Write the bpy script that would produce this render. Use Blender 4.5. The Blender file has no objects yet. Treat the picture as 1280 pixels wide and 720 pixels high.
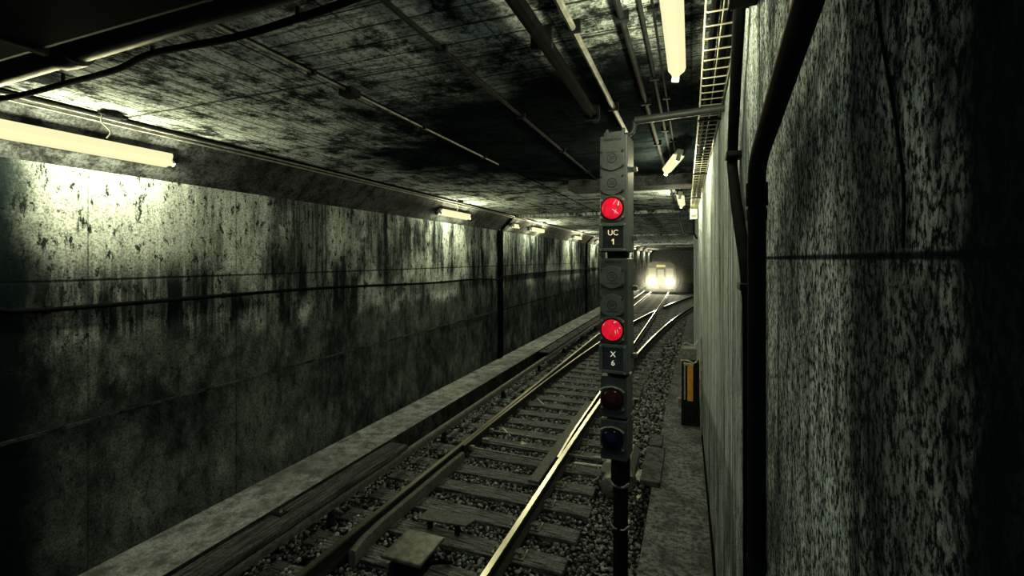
··········
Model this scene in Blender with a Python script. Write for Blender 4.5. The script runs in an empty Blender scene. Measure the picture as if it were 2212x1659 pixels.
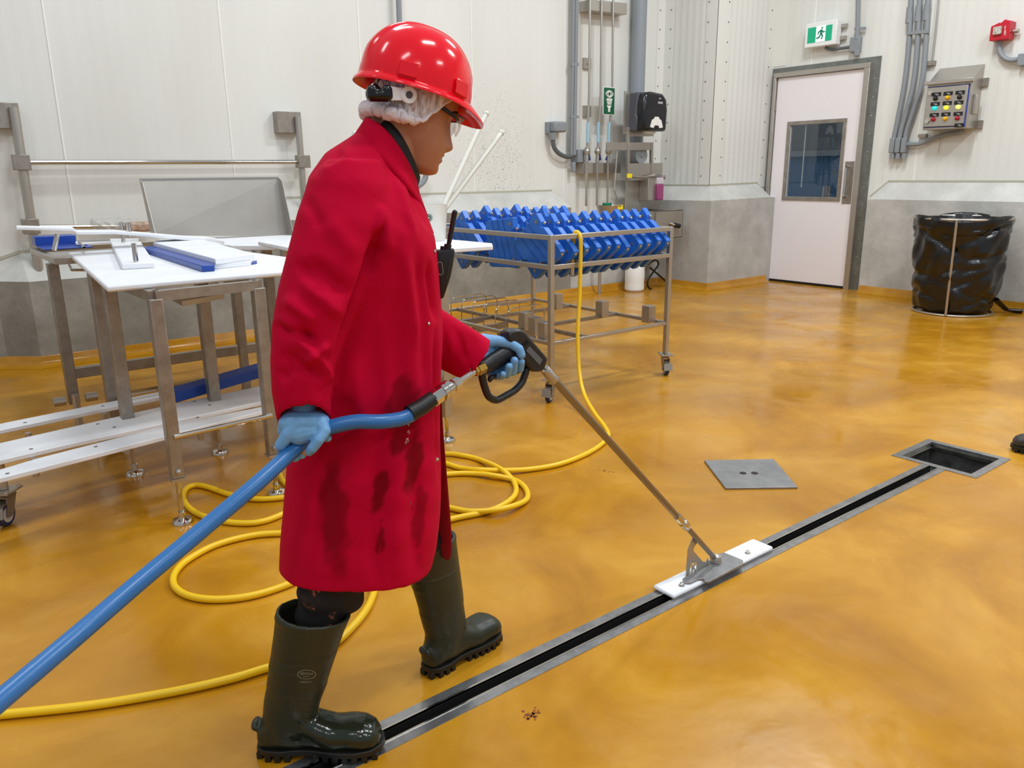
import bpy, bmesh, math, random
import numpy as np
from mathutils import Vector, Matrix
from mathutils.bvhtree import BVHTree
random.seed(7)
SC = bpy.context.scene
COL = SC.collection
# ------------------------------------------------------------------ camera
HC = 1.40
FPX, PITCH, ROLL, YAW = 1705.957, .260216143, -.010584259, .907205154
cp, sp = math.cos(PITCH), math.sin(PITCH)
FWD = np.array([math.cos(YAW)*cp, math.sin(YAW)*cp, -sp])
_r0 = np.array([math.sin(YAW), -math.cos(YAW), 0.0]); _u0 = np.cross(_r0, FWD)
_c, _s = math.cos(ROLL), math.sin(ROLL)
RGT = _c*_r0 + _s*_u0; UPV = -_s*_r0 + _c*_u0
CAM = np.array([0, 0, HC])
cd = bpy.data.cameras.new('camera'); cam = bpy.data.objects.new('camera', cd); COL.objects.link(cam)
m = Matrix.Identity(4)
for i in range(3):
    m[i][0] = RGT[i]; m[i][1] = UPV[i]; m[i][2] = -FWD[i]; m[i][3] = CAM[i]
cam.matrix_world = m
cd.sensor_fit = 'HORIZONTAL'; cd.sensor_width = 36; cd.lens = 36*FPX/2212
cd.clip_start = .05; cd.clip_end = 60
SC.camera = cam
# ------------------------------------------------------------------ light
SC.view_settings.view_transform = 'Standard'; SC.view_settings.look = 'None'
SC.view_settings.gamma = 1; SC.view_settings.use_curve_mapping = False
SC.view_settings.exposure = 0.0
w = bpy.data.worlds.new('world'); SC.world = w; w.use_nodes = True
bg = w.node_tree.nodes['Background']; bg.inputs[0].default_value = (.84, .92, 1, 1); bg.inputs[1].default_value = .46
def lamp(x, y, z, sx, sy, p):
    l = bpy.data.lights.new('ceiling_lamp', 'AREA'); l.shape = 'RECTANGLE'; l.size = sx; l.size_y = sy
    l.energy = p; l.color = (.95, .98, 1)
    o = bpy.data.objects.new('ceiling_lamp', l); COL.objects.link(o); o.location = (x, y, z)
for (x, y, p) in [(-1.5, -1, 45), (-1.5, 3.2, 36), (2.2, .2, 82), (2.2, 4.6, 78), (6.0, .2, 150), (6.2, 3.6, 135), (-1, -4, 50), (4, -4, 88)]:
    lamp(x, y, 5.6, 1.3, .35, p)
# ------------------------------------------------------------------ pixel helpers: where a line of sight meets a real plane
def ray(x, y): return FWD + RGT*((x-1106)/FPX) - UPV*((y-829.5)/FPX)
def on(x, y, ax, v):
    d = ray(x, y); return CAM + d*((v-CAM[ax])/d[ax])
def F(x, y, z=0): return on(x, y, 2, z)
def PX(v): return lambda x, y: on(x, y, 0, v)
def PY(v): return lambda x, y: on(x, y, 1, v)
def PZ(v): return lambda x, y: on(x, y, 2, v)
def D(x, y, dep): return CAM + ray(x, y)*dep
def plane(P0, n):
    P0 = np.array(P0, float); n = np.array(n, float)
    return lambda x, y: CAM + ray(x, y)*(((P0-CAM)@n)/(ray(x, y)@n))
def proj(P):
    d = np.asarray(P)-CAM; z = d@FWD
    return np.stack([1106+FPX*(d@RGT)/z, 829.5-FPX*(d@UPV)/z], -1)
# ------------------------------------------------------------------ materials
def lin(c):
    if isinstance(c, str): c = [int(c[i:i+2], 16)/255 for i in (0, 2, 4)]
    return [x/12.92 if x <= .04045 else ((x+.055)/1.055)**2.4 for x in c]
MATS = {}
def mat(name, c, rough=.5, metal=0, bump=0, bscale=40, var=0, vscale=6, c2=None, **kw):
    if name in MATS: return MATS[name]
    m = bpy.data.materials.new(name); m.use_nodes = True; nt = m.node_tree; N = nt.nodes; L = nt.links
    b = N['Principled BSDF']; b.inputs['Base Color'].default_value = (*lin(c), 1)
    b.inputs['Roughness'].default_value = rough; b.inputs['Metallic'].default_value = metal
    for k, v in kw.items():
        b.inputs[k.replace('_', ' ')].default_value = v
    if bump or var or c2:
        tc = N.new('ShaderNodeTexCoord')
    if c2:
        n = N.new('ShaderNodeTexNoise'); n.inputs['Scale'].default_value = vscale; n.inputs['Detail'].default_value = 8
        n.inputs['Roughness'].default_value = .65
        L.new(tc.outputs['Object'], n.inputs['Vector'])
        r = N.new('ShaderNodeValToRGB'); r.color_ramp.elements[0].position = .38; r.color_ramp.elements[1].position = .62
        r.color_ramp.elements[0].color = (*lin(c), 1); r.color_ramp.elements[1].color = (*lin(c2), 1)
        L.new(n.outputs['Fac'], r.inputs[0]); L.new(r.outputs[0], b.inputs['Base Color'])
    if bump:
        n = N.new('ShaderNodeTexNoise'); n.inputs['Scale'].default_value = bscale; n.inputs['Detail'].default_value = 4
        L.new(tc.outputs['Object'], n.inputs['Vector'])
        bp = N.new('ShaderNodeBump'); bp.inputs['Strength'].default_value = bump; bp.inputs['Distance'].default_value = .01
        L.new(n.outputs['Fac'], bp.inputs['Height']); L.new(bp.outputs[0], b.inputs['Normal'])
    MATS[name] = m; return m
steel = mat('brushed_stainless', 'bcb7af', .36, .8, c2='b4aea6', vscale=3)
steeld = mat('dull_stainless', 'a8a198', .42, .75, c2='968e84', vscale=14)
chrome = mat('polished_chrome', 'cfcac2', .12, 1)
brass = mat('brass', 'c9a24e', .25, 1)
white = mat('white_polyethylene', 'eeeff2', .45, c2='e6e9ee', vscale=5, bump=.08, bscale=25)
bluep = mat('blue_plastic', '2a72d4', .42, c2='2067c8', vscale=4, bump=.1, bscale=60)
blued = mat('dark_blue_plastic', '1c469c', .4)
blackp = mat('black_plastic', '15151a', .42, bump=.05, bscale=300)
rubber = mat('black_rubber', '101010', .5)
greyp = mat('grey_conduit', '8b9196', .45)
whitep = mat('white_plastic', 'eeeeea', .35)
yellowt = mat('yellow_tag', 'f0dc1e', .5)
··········
What the task requires :: Using the listing above, pull out all lines that hold the word "objects".

Output for this task ::
Write the bpy script that would produce this render. Use Blender 4.5. The Blender file has no objects yet. Treat the picture as 1280 pixels wide and 720 pixels high.
cd = bpy.data.cameras.new('camera'); cam = bpy.data.objects.new('camera', cd); COL.objects.link(cam)
    o = bpy.data.objects.new('ceiling_lamp', l); COL.objects.link(o); o.location = (x, y, z)